> [What is needed]
Look for the line containing "What Blender Python" and the line containing "COL = S.collection"; retype them and all lines between, exactly, and leave out the pictures.

(Records with scene code)
>> Begin

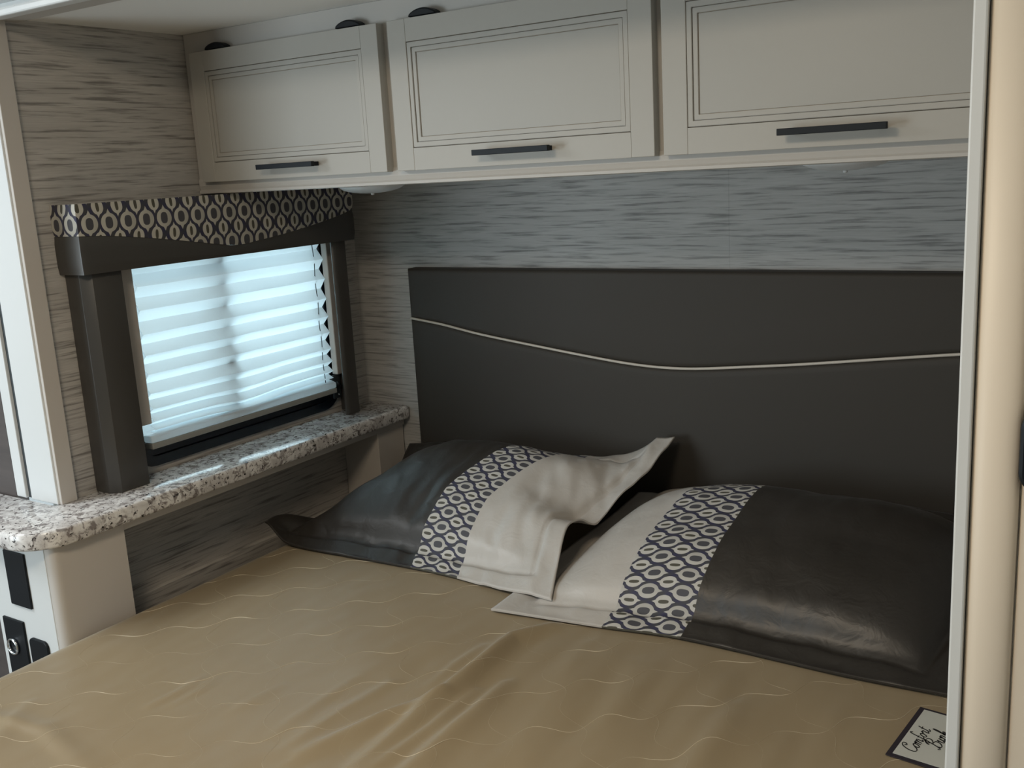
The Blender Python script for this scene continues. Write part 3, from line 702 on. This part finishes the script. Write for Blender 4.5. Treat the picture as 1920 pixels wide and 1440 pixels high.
GL = {'C': (0.66, [[(0.50, 0.70), (0.60, 0.80), (0.58, 0.96), (0.42, 1.0), (0.22, 0.86), (0.10, 0.50), (0.16, 0.14), (0.36, 0.0), (0.56, 0.08), (0.68, 0.26)], [(0.50, 0.70), (0.42, 0.74), (0.40, 0.84)]]),
      'o': (0.40, [[(0.20, 0.42), (0.08, 0.32), (0.06, 0.12), (0.16, 0.0), (0.28, 0.06), (0.33, 0.26), (0.25, 0.41), (0.20, 0.42), (0.30, 0.36), (0.42, 0.34)]]),
      'm': (0.66, [[(0.0, 0.30), (0.08, 0.42), (0.08, 0.0)], [(0.08, 0.24), (0.20, 0.42), (0.28, 0.36), (0.28, 0.0)], [(0.28, 0.24), (0.40, 0.42), (0.49, 0.36), (0.50, 0.08), (0.56, 0.0), (0.66, 0.12)]]),
      'f': (0.34, [[(0.36, 0.86), (0.28, 1.0), (0.18, 0.88), (0.15, 0.40), (0.13, -0.20), (0.04, -0.36), (-0.04, -0.24), (0.08, -0.02), (0.34, 0.14)], [(0.02, 0.42), (0.32, 0.42)]]),
      'r': (0.36, [[(0.0, 0.26), (0.10, 0.46), (0.14, 0.38), (0.26, 0.40), (0.22, 0.10), (0.28, 0.0), (0.38, 0.12)]]),
      't': (0.32, [[(0.16, 0.80), (0.12, 0.30), (0.12, 0.06), (0.20, 0.0), (0.34, 0.14)], [(0.0, 0.52), (0.32, 0.56)]]),
      'B': (0.72, [[(0.26, 0.90), (0.20, 0.40), (0.12, 0.06), (0.0, 0.0), (-0.06, 0.12)], [(-0.02, 0.66), (0.04, 0.88), (0.30, 1.0), (0.56, 0.92), (0.56, 0.68), (0.34, 0.54), (0.30, 0.53), (0.58, 0.46), (0.62, 0.20), (0.42, 0.0), (0.24, 0.04), (0.20, 0.14)]]),
      'u': (0.46, [[(0.0, 0.28), (0.08, 0.42), (0.07, 0.12), (0.16, 0.0), (0.28, 0.12), (0.32, 0.42)], [(0.32, 0.42), (0.31, 0.08), (0.38, 0.0), (0.47, 0.12)]]),
      'n': (0.46, [[(0.0, 0.30), (0.08, 0.42), (0.08, 0.0)], [(0.08, 0.24), (0.20, 0.42), (0.29, 0.36), (0.30, 0.08), (0.37, 0.0), (0.47, 0.12)]]),
      'k': (0.46, [[(0.0, 0.2), (0.14, 0.6), (0.16, 0.9), (0.10, 1.0), (0.07, 0.8), (0.07, 0.0)], [(0.07, 0.18), (0.22, 0.42), (0.30, 0.36), (0.22, 0.24), (0.10, 0.22), (0.26, 0.06), (0.36, 0.0), (0.46, 0.12)]])}
def cat(pts, n=8):
    P = [Vector((*p, 0)) for p in pts]; out = []
    for i in range(len(P)-1):
        a, b, c, d = P[max(i-1, 0)], P[i], P[i+1], P[min(i+2, len(P)-1)]
        for k in range(n):
            t = k/n; out.append(0.5*((2*b)+(c-a)*t+(2*a-5*b+4*c-d)*t*t+(3*b-a-3*c+d)*t**3))
    out.append(P[-1]); return out
def word(text, a, b, size, sub=1.0):
    q = MB(); x = 0
    for ch in text:
        wdt, strokes = GL[ch]
        for st in strokes:
            pl = cat(st); L = []
            for i, p in enumerate(pl):
                d = (pl[min(i+1, len(pl)-1)]-pl[max(i-1, 0)]); d = d.normalized() if d.length else Vector((1, 0, 0))
                thick = (0.026 + 0.038*abs(d.y))*size*0.8
                nrm = Vector((-d.y, d.x, 0))
                gx = (x + p.x + 0.30*p.y)*size; gy = p.y*size
                L.append((gx+nrm.x*thick, gy+nrm.y*thick, gx-nrm.x*thick, gy-nrm.y*thick))
            vs = [(q.bm.verts.new(cpt(a+l[0], b-l[1], zt+0.0012)), q.bm.verts.new(cpt(a+l[2], b-l[3], zt+0.0012))) for l in L]
            for (p0, p1), (p2, p3) in zip(vs, vs[1:]): q.bm.faces.new((p0, p1, p3, p2))
        x += wdt
    return q.obj('lettering', INK, cd)
word('Comfort', 0.022, 0.033, 0.0225); word('Bunk', 0.050, 0.058, 0.0235); word('C', 0.078, 0.070, 0.010)

# labels for parts that look unlike the rest of their thing
for o in COL.objects:
    if o.parent is None: continue
    n = o.name.split('.')[0]
    L = {'handle': 'black bar handle', 'hinge': 'black domed hinge', 'socket_ring': 'chrome socket ring', 'piping': 'cream piping',
         'patterned_panel': 'navy and cream ogee patterned panel', 'dark_panel': 'dark satin panel', 'cream_panel': 'cream satin panel',
         'patterned_band': 'navy and cream ogee patterned band', 'latch_plate': 'black oval latch', 'rubber_seal': 'dark rubber seal',
         'power_panel': 'black power panel', 'lettering': 'black script lettering'}.get(n)
    if L: o['label'] = L
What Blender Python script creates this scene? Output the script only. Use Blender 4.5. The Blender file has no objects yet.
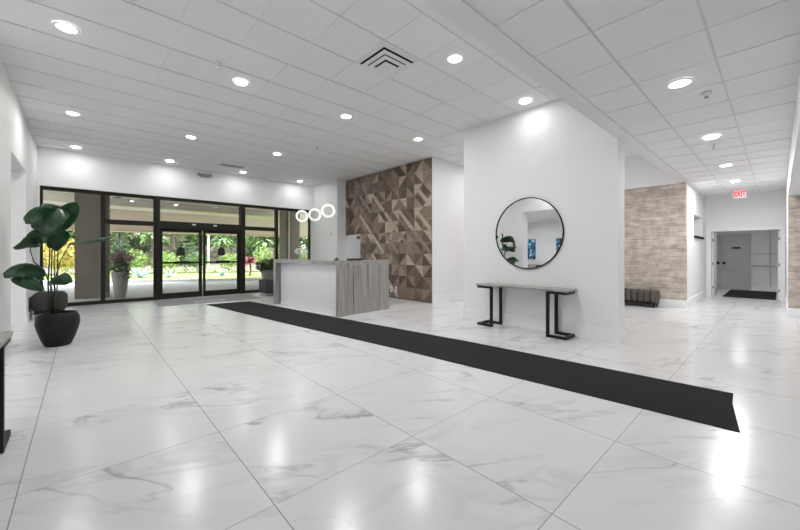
import bpy, bmesh, math, random
from mathutils import Vector, Matrix
random.seed(7)
PI = math.pi
S = bpy.context.scene
COL = S.collection

# ------------------------------------------------------------------ camera
EYE = 1.37
cam = bpy.data.cameras.new('camera'); cam_o = bpy.data.objects.new('camera', cam); COL.objects.link(cam_o)
cam.sensor_width = 36.0; cam.lens = 36.0 * 346.6 / 800.0
cam.shift_y = -11.7 / 800.0
cam.clip_start = 0.05; cam.clip_end = 300
HEAD = math.radians(47.555)                       # angle from +X (hall axis) to the viewing direction
cam_o.location = (0, 0, EYE)
cam_o.rotation_euler = (PI / 2, 0, HEAD - PI / 2)
S.camera = cam_o

# ------------------------------------------------------------------ sky, sun, exposure
S.view_settings.view_transform = 'Standard'
S.view_settings.look = 'None'
S.view_settings.gamma = 1.0
S.view_settings.exposure = 0.22
w = bpy.data.worlds.new('sky'); S.world = w; w.use_nodes = True
bg = w.node_tree.nodes['Background']
bg.inputs[0].default_value = (0.84, 0.92, 1.0, 1); bg.inputs[1].default_value = 5.4
sun = bpy.data.lights.new('sun', 'SUN'); sun.energy = 5.6; sun.angle = math.radians(1.5); sun.color = (1.0, 0.95, 0.86)
sun_o = bpy.data.objects.new('sun', sun); COL.objects.link(sun_o)
sun_o.rotation_euler = (math.radians(-24), math.radians(14), 0)
LAMP_W = 21.0
S.cycles.use_denoising = True
S.cycles.max_bounces = 10; S.cycles.diffuse_bounces = 6; S.cycles.glossy_bounces = 5
S.cycles.transparent_max_bounces = 16
S.cycles.sample_clamp_indirect = 6.0
S.cycles.caustics_reflective = False

# ------------------------------------------------------------------ materials
def new_mat(name):
    m = bpy.data.materials.new(name); m.use_nodes = True
    nt = m.node_tree
    return m, nt, nt.nodes['Principled BSDF']

def N(nt, typ, **kw):
    n = nt.nodes.new(typ)
    for k, v in kw.items(): setattr(n, k, v)
    return n

def plain(name, col, rough=0.5, metal=0.0, var=0.04, scale=6.0, bump=0.0, spec=0.5, bscale=120.0):
    """plain painted / cast surface: faint tone variation from noise, optional fine bump"""
    m, nt, p = new_mat(name)
    tc = N(nt, 'ShaderNodeTexCoord')
    nz = N(nt, 'ShaderNodeTexNoise'); nz.inputs['Scale'].default_value = scale; nz.inputs['Detail'].default_value = 4
    nt.links.new(tc.outputs['Object'], nz.inputs['Vector'])
    mx = N(nt, 'ShaderNodeMix', data_type='RGBA')
    mx.inputs[6].default_value = tuple(c * (1 - var) for c in col) + (1,)
    mx.inputs[7].default_value = tuple(min(1, c * (1 + var)) for c in col) + (1,)
    nt.links.new(nz.outputs[0], mx.inputs[0]); nt.links.new(mx.outputs[2], p.inputs['Base Color'])
    p.inputs['Roughness'].default_value = rough; p.inputs['Metallic'].default_value = metal
    p.inputs['Specular IOR Level'].default_value = spec
    if bump:
        n2 = N(nt, 'ShaderNodeTexNoise'); n2.inputs['Scale'].default_value = bscale; n2.inputs['Detail'].default_value = 3
        nt.links.new(tc.outputs['Object'], n2.inputs['Vector'])
        b = N(nt, 'ShaderNodeBump'); b.inputs['Strength'].default_value = bump; b.inputs['Distance'].default_value = 0.01
        nt.links.new(n2.outputs[0], b.inputs['Height']); nt.links.new(b.outputs[0], p.inputs['Normal'])
    return m

def emit(name, col, strength):
    m, nt, p = new_mat(name)
    p.inputs['Base Color'].default_value = (*col, 1)
    p.inputs['Emission Color'].default_value = (*col, 1); p.inputs['Emission Strength'].default_value = strength
    return m

def ramp(nt, stops):
    r = N(nt, 'ShaderNodeValToRGB'); e = r.color_ramp.elements
    while len(e) < len(stops): e.new(0.5)
    for k, (pos, c) in enumerate(stops):
        e[k].position = pos; e[k].color = (*c, 1) if len(c) == 3 else c
    return r

def math_n(nt, op, a, b=None):
    n = N(nt, 'ShaderNodeMath', operation=op)
    for i, v in enumerate((a, b)):
        if v is None: continue
        if isinstance(v, (int, float)): n.inputs[i].default_value = v
        else: nt.links.new(v, n.inputs[i])
    return n.outputs[0]

def leafy_mat(name, cols, rough=0.5, trans=0.25):
    m, nt, p = new_mat(name)
    g = N(nt, 'ShaderNodeNewGeometry')
    k = len(cols)
    r = ramp(nt, [(i / max(1, k - 1), c) for i, c in enumerate(cols)])
    nt.links.new(g.outputs['Random Per Island'], r.inputs[0]); nt.links.new(r.outputs[0], p.inputs['Base Color'])
    p.inputs['Roughness'].default_value = rough
    if trans:
        t = N(nt, 'ShaderNodeBsdfTranslucent'); nt.links.new(r.outputs[0], t.inputs[0])
        mx = N(nt, 'ShaderNodeMixShader'); mx.inputs[0].default_value = trans
        nt.links.new(p.outputs[0], mx.inputs[1]); nt.links.new(t.outputs[0], mx.inputs[2])
        nt.links.new(mx.outputs[0], nt.nodes['Material Output'].inputs[0])
    return m

def marble_floor():
    m, nt, p = new_mat('polished_marble_tile')
    s, x0, y0 = 1.048, -0.278, 0.805
    tc = N(nt, 'ShaderNodeTexCoord')
    sx = N(nt, 'ShaderNodeSeparateXYZ'); nt.links.new(tc.outputs['Object'], sx.inputs[0])
    u = math_n(nt, 'DIVIDE', math_n(nt, 'SUBTRACT', sx.outputs[0], x0), s)
    v = math_n(nt, 'DIVIDE', math_n(nt, 'SUBTRACT', sx.outputs[1], y0), s)
    cell = N(nt, 'ShaderNodeCombineXYZ')
    nt.links.new(math_n(nt, 'FLOOR', u), cell.inputs[0]); nt.links.new(math_n(nt, 'FLOOR', v), cell.inputs[1])
    wn = N(nt, 'ShaderNodeTexWhiteNoise', noise_dimensions='3D'); nt.links.new(cell.outputs[0], wn.inputs[0])
    off = N(nt, 'ShaderNodeVectorMath', operation='SCALE'); off.inputs['Scale'].default_value = 23.0
    nt.links.new(wn.outputs['Color'], off.inputs[0])
    rot = N(nt, 'ShaderNodeMapping'); rot.vector_type = 'POINT'
    rot.inputs['Rotation'].default_value = (0, 0, math.radians(33)); 
    nt.links.new(tc.outputs['Object'], rot.inputs[0])
    scl = N(nt, 'ShaderNodeMapping'); scl.inputs['Scale'].default_value = (0.62, 1.9, 1.0)
    nt.links.new(rot.outputs[0], scl.inputs[0])
    add = N(nt, 'ShaderNodeVectorMath', operation='ADD'); nt.links.new(scl.outputs[0], add.inputs[0]); nt.links.new(off.outputs[0], add.inputs[1])
    def vein(scale, width, detail, dist):
        n = N(nt, 'ShaderNodeTexNoise'); n.inputs['Scale'].default_value = scale; n.inputs['Detail'].default_value = detail
        n.inputs['Distortion'].default_value = dist; n.inputs['Roughness'].default_value = 0.55
        nt.links.new(add.outputs[0], n.inputs['Vector'])
        d = math_n(nt, 'ABSOLUTE', math_n(nt, 'SUBTRACT', n.outputs[0], 0.5))
        mr = N(nt, 'ShaderNodeMapRange', interpolation_type='SMOOTHSTEP')
        mr.inputs[1].default_value = 0.0; mr.inputs[2].default_value = width; mr.inputs[3].default_value = 1.0; mr.inputs[4].default_value = 0.0
        nt.links.new(d, mr.inputs[0]); return mr.outputs[0]
    v1 = vein(0.85, 0.022, 6, 0.5); v2 = vein(1.3, 0.07, 5, 0.8)
    mk = N(nt, 'ShaderNodeTexNoise'); mk.inputs['Scale'].default_value = 1.1; mk.inputs['Detail'].default_value = 2
    nt.links.new(add.outputs[0], mk.inputs['Vector'])
    mk2 = N(nt, 'ShaderNodeMapRange'); mk2.inputs[1].default_value = 0.42; mk2.inputs[2].default_value = 0.66
    nt.links.new(mk.outputs[0], mk2.inputs[0])
    tot = math_n(nt, 'ADD', math_n(nt, 'MULTIPLY', math_n(nt, 'MULTIPLY', v1, mk2.outputs[0]), 0.52), math_n(nt, 'MULTIPLY', math_n(nt, 'MULTIPLY', v2, mk2.outputs[0]), 0.20))
    mx = N(nt, 'ShaderNodeMix', data_type='RGBA'); mx.inputs[6].default_value = (0.69, 0.69, 0.70, 1); mx.inputs[7].default_value = (0.27, 0.27, 0.28, 1)
    nt.links.new(tot, mx.inputs[0])
    # joints
    def edge(q):
        f = math_n(nt, 'FRACT', q); return math_n(nt, 'MINIMUM', f, math_n(nt, 'SUBTRACT', 1.0, f))
    eu = math_n(nt, 'LESS_THAN', edge(u), 0.0030); ev = math_n(nt, 'LESS_THAN', edge(v), 0.0022)
    mj = N(nt, 'ShaderNodeMix', data_type='RGBA'); mj.inputs[7].default_value = (0.20, 0.20, 0.20, 1)
    nt.links.new(math_n(nt, 'MULTIPLY', math_n(nt, 'MAXIMUM', eu, ev), 0.8), mj.inputs[0]); nt.links.new(mx.outputs[2], mj.inputs[6])
    nt.links.new(mj.outputs[2], p.inputs['Base Color'])
    p.inputs['Roughness'].default_value = 0.205; p.inputs['Specular IOR Level'].default_value = 0.40
    return m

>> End

> [Task answer]
What Blender Python script creates this scene? Output the script only. Use Blender 4.5. The Blender file has no objects yet.
import bpy, bmesh, math, random
from mathutils import Vector, Matrix
random.seed(7)
PI = math.pi
S = bpy.context.scene
COL = S.collection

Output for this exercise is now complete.